Saturday, January 12, 2013

Love Across Two Time Zones

Over the years, we have seen an increase in the cases of long distance marriages. Long distance marriages have become a lot more common than you may realize, most likely due to the difficult economy we have been facing for the last several years. Jobs have become harder to find, forcing people to look outside of their normal commuting range, and of course the housing crisis has made it difficult, if not impossible. Being in a long distance marriage creates complications and can make a marriage even more challenging.

I used to think that all long-distance relationships were doomed.  I thought the only way a long-distance relationship can amount to anything is for it to become a short-distance relationship. Distance may be fine for relatives and old friends, but when it comes to romantic love—that mysterious chemical reaction that's set off when two people occupy the same physical space- the long-distance relationship is a poor excuse for the real thing.

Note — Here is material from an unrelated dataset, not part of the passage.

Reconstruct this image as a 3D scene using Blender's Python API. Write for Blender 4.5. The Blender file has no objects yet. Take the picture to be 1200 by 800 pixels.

In long-distance relationships, your life becomes compartmentalized: There's the life with him and the life without him, and the life without him is much, much bigger. if you are going to a wedding for instance you are going alone and if you are tempted to cheat then the burden of the fact that you almost certainly get away with it and if you're afraid he'll cheat then that's another topic entirely

Some might say distance makes the heart grow fonder but is that really true? So women, redecorate the sitting room, the bedroom, the kitchen, yourself...become a pillar of productivity! But if you have 3 sons like an in-law of mine, you feel saddled with all the responsibility of raising the kids with only a lonely bed and the fidelity of a disembodied voice to look forward to at night.
I used to think long distance relationships don't work because unless you're in it day to day, unless you witness the entire evolution of her skin blemishes and are familiar with the whole array of ugly shirts then its not real. Today’s technology likely plays a large part in the ability of couples to stay connected, though they may only be able to see each other on the weekends, or even monthly. The prevalence of unlimited cell phone minutes and video calls via Skype help defeat the loneliness and feelings of isolation when you have to be away from your spouse and you get to see all the bad hair-days and ugly shirts on the other person. 

Making time to talk at least once each day is critical.
Get creative. Some couples have found that watching the same movie while on the phone together helps pass the time and allows them to talk about the movie, almost like if they were actually together.

Schedule regular weekends together, no matter what the cost. Yes, it’s expensive, but nothing takes the place of being able to see your spouse regularly, face-to-face. Couples who had tight travel budgets scoured the internet for the best airfare bargains, but made seeing each other a priority, no matter what.

Put each other first. At least one spouse in a long distance marriage typically has fears about weathering the challenges of being apart. Talking about the fears and trying not to push those buttons will make your time away easier and less stressful for both of you.

Don’t put your life on hold. Whining and moping because you are apart will not only make both you and your spouse unhappy, but also could severely negatively impact your relationship. Maintaining friendships, getting out of the house and enjoying your hobbies/activities will not only make you happier, but it will make the time pass quicker as well.

Get romantic. Things like chocolates and flowers tend to fade after marriage, but this is an important time to up the romance factor. When you are together, try to plan memorable activities that both of you will enjoy, and don’t forget to take photos to save those cherished memories!

Have a going-away date. Lastly, and quite possibly most importantly, make sure you have a plan that includes a going-away date before your next trip out of town that might or might not involve the kids. Knowing how long you will be apart, and looking forward to being together again can truly help you both cope with the loneliness.